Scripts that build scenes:
##########

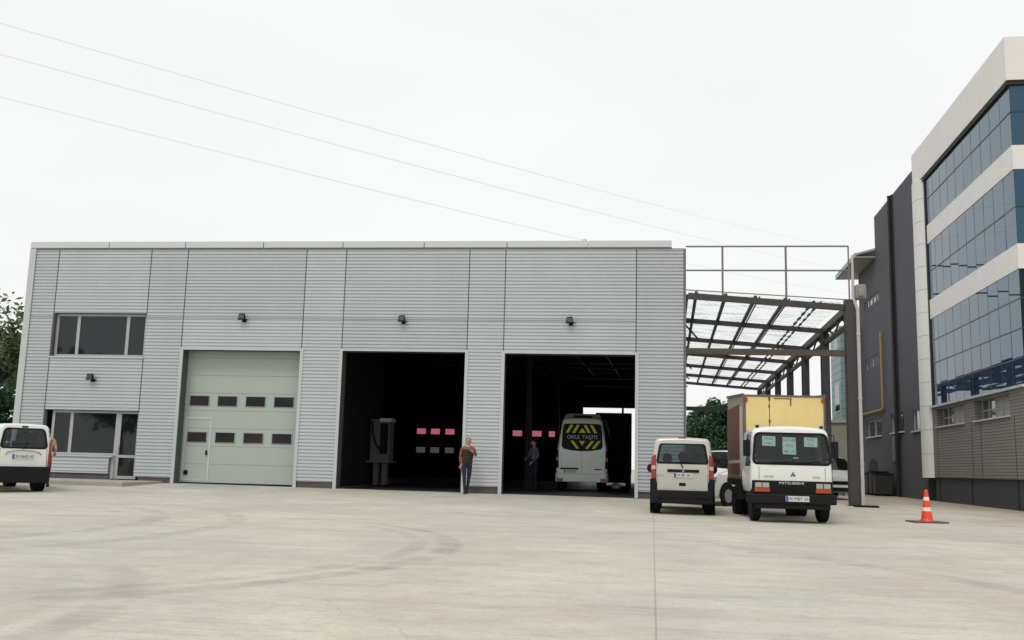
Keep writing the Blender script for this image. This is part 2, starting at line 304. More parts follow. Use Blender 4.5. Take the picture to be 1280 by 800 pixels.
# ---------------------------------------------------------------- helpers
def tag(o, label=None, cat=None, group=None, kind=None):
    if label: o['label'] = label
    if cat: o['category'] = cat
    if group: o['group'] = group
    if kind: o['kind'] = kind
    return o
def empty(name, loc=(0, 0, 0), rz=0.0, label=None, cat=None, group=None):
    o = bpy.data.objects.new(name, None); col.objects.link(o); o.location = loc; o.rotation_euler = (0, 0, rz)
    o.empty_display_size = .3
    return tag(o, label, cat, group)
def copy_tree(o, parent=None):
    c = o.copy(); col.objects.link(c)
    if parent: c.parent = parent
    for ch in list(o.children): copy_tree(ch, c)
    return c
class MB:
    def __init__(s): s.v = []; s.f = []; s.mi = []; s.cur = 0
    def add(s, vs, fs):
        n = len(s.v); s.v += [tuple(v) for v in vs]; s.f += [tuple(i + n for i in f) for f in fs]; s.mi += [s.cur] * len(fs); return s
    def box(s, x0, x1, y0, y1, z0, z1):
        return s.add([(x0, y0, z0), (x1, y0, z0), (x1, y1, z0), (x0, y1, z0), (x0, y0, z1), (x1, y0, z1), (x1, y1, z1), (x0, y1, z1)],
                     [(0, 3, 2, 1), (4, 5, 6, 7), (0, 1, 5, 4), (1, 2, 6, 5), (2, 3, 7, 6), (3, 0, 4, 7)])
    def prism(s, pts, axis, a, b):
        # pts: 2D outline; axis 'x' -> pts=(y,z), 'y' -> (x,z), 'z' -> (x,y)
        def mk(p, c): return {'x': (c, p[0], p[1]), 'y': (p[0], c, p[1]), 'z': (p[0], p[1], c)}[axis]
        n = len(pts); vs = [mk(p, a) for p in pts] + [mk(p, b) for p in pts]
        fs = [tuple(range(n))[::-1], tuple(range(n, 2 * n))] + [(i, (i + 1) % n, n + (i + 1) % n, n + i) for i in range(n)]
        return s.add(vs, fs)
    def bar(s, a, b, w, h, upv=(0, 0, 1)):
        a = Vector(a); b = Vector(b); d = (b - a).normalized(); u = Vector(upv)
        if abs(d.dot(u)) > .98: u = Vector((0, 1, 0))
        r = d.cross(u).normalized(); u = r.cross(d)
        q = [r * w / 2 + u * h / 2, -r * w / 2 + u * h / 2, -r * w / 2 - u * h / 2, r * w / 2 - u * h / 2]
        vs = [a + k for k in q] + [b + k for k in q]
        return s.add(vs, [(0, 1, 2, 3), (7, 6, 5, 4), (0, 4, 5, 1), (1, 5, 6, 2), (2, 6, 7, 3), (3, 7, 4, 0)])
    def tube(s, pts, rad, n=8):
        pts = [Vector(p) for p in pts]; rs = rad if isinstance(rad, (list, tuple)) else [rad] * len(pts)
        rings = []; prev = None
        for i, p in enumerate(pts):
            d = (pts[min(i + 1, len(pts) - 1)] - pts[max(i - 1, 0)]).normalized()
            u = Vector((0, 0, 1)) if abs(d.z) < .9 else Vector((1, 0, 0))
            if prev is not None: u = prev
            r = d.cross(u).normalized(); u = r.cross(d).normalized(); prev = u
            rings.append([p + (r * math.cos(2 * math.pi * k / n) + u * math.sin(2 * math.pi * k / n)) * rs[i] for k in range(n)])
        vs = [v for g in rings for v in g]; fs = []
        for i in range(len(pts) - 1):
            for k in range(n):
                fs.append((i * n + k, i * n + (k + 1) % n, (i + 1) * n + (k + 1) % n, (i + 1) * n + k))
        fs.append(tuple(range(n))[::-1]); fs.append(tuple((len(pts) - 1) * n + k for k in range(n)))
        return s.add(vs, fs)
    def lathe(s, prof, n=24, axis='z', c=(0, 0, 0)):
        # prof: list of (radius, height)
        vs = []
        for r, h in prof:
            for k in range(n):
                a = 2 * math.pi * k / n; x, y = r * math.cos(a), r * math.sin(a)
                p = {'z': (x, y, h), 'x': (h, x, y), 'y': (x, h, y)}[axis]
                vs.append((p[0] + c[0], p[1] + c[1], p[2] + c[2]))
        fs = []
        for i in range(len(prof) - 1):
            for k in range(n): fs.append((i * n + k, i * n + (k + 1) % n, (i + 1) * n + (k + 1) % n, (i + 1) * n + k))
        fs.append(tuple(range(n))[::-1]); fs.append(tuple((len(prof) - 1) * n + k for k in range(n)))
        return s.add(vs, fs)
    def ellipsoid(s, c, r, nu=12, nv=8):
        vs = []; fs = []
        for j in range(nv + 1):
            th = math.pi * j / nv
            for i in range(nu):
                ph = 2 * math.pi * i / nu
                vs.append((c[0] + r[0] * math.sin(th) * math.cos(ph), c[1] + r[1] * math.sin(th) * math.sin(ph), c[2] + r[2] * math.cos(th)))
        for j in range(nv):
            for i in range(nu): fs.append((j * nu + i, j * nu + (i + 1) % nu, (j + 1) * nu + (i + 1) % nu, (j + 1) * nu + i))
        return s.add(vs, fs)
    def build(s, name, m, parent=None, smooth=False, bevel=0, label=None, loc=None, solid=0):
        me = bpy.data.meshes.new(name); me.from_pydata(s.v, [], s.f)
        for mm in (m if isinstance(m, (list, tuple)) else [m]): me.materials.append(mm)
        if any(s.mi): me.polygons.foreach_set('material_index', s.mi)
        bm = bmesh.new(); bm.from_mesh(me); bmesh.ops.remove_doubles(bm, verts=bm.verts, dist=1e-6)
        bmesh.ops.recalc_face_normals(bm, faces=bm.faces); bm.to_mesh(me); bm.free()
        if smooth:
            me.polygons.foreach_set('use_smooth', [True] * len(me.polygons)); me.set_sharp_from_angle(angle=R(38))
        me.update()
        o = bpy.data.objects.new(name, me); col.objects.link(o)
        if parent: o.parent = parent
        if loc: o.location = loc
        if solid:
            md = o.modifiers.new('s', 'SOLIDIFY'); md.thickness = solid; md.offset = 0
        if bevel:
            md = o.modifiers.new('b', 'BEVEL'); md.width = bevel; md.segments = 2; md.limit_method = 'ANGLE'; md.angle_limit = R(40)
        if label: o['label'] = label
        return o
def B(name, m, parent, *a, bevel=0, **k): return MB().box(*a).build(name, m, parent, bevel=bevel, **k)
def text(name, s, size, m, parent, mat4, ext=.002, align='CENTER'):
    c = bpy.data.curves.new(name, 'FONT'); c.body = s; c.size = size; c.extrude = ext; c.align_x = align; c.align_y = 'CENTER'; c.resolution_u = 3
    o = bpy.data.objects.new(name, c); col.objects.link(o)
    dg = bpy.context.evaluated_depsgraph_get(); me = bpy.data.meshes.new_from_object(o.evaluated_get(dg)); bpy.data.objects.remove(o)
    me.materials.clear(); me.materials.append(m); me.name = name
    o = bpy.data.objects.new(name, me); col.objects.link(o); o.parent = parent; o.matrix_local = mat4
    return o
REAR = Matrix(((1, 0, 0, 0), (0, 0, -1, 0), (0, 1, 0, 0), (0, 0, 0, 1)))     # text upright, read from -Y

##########

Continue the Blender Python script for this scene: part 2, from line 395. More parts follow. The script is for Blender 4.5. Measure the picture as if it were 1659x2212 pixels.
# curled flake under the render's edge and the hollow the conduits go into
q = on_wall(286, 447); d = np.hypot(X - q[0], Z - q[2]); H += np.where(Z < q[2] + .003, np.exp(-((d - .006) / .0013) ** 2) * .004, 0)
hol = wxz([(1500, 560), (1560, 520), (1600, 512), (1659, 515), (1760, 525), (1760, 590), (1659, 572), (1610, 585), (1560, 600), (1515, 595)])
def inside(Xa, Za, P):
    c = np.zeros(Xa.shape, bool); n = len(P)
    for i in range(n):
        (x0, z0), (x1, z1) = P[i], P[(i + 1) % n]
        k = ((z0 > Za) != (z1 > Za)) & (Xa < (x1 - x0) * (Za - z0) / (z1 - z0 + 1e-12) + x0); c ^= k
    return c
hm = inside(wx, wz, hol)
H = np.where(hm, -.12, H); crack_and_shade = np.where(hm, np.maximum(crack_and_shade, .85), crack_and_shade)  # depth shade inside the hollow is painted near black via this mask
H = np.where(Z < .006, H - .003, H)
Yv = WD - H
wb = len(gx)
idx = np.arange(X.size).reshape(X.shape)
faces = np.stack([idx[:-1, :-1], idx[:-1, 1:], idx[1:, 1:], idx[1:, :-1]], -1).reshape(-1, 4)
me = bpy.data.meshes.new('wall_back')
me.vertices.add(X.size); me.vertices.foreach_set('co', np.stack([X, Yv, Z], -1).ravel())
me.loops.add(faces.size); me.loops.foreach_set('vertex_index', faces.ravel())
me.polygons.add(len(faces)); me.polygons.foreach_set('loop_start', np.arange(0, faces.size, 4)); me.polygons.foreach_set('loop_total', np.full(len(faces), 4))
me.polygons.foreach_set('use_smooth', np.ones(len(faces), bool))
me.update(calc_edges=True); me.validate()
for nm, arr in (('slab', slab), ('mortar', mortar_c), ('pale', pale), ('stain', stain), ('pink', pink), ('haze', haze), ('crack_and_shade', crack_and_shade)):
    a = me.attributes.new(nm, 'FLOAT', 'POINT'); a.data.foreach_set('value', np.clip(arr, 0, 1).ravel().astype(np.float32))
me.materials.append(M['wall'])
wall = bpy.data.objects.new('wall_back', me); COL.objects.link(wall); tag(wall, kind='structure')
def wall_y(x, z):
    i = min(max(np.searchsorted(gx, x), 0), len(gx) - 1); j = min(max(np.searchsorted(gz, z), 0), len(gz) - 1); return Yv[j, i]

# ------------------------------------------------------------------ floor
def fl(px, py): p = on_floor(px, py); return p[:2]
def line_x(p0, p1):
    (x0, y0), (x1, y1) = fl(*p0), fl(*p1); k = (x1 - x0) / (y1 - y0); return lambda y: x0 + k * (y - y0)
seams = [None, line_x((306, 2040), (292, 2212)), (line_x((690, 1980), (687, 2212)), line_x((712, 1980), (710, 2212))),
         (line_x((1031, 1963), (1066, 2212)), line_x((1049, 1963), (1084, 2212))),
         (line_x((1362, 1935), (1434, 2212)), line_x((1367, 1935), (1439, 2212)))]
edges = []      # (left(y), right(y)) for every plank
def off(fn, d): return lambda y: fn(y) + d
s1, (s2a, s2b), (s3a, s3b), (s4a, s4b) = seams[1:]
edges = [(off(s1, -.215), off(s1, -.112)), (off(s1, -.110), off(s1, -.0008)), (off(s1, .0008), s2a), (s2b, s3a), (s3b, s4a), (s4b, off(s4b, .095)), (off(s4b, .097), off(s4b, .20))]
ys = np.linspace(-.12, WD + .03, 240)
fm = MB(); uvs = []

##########

Gather up the lines that contain the word "picture".

◆ **RESULT BELOW**:
Keep writing the Blender script for this image. This is part 2, starting at line 304. More parts follow. Use Blender 4.5. Take the picture to be 1280 by 800 pixels.
Continue the Blender Python script for this scene: part 2, from line 395. More parts follow. The script is for Blender 4.5. Measure the picture as if it were 1659x2212 pixels.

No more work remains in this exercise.